I’m trying, unsuccessfully, to remember other films I’ve seen and liked recently that are similarly “musical.” Thinking of a movie as a piece of music, I can see that Bela Tarr’s movies, with their long takes, which are a sort of visual minimalism, are as linearly beautiful as they are visually beautiful.
Haneke, in the interview included on the The Seventh Continent DVD, says that it is important, in order to maintain the audience’s interest in ordinary, everyday actions (which are the overwhelming element in a Haneke film) for the filmmaker to be extremely precise, careful in every detail. There is a morning scene that is repeated in The Seventh Continent: three toothbrushes – two adult-sized, one child’s – in three glasses. A hand chooses one of the toothbrushes and squeezes toothpaste onto it. That is all: no face looking out at us from the mirror, no turning on of the tap, no brushing of the teeth. The passage is riveting. At each repetition it is more riveting.
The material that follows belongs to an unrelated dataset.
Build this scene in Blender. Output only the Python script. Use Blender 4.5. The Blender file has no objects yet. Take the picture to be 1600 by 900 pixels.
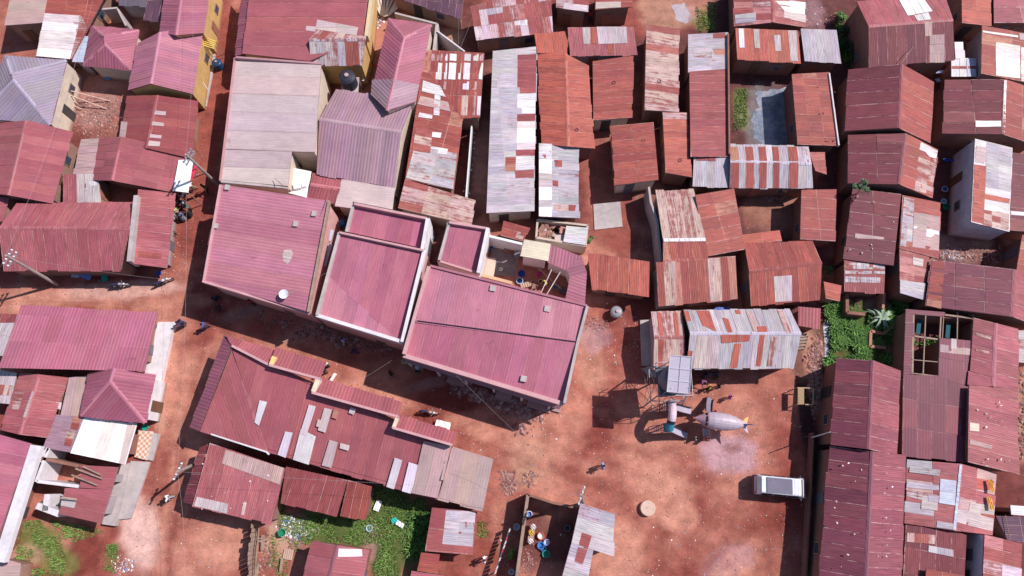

There is a long take of a bowl of breakfast cereal. We have watched the cereal being placed in front of the child. We have watched the mother sprinkle it with sugar and pour milk over it. Now we watch the spoon in the child’s hand as it stirs the cereal desultorily, occasionally lifting some cereal out of the bowl. At last, with most of the cereal left unfinished, the bowl is pushed away; the child does not want any more. The effect is ominous; it is as if in this repetition of a familiar melody (we have seen the child eating her cereal before) played by the strings, a melancholy horn has joined in.
Another “melody” in the film is a shot of the husband’s left shoe, with the husband’s hands pulling, then tying the laces. It is not prolonged, but the action is so precise and detailed that we recognize a similar scene later on and can compare the two. In the first shot, the husband’s raised foot rests on a steel electric radiator; in the repeat of the shot, the foot is supported by the edge of a bedside. Does the difference mean something? If so, it’s vague. The important difference between the radiator and the dressing table is not in their meanings; but in their tones. The radiator is under a window and the morning sun is shining through venetian blinds. The table has some clutter and is in shadow.
I am not sure why ordinary and familiar activity, rendered with precision, is like a series of musical notes. Haneke emphasized that precision what was required. A series of complex, hard to distinguish sounds in an unclear relation to one another occurring at a pace to fast to follow carefully would not seem like music to listeners. In the same length of time that Haneke gave to his toothbrush scene, a guy could be shown getting out of bed, going into the bathroom, brushing his teeth, putting on his clothes and leaving the room. The scene might move forward the film’s plot, but would not, in itself, be engrossing.
One amusing, or horrifying, (both, actually) bit of the Haneke interview – not having to do with film-as-music – is a story he tells about the showing of the film at Cannes. He warned the director of the festival that there would be two scenes in the movie that would upset the audience. One scene shows tropical fish flopping around and dying after a home aquarium is destroyed. The other scene shows a hand tearing up money, lots and lots of money, and flushing it down the toilet. Haneke says that the Cannes official agreed that dying fish might be upsetting, but scoffed at the idea that the money-down-the-toilet scene would bother the sophisticated Cannes crowd. As it turned out, some of the audience left in disgust during the long shot of the money being flushed down the toilet. Haneke points out that they were more upset by that than by an unnaturally cruel crime that also occurs in the film.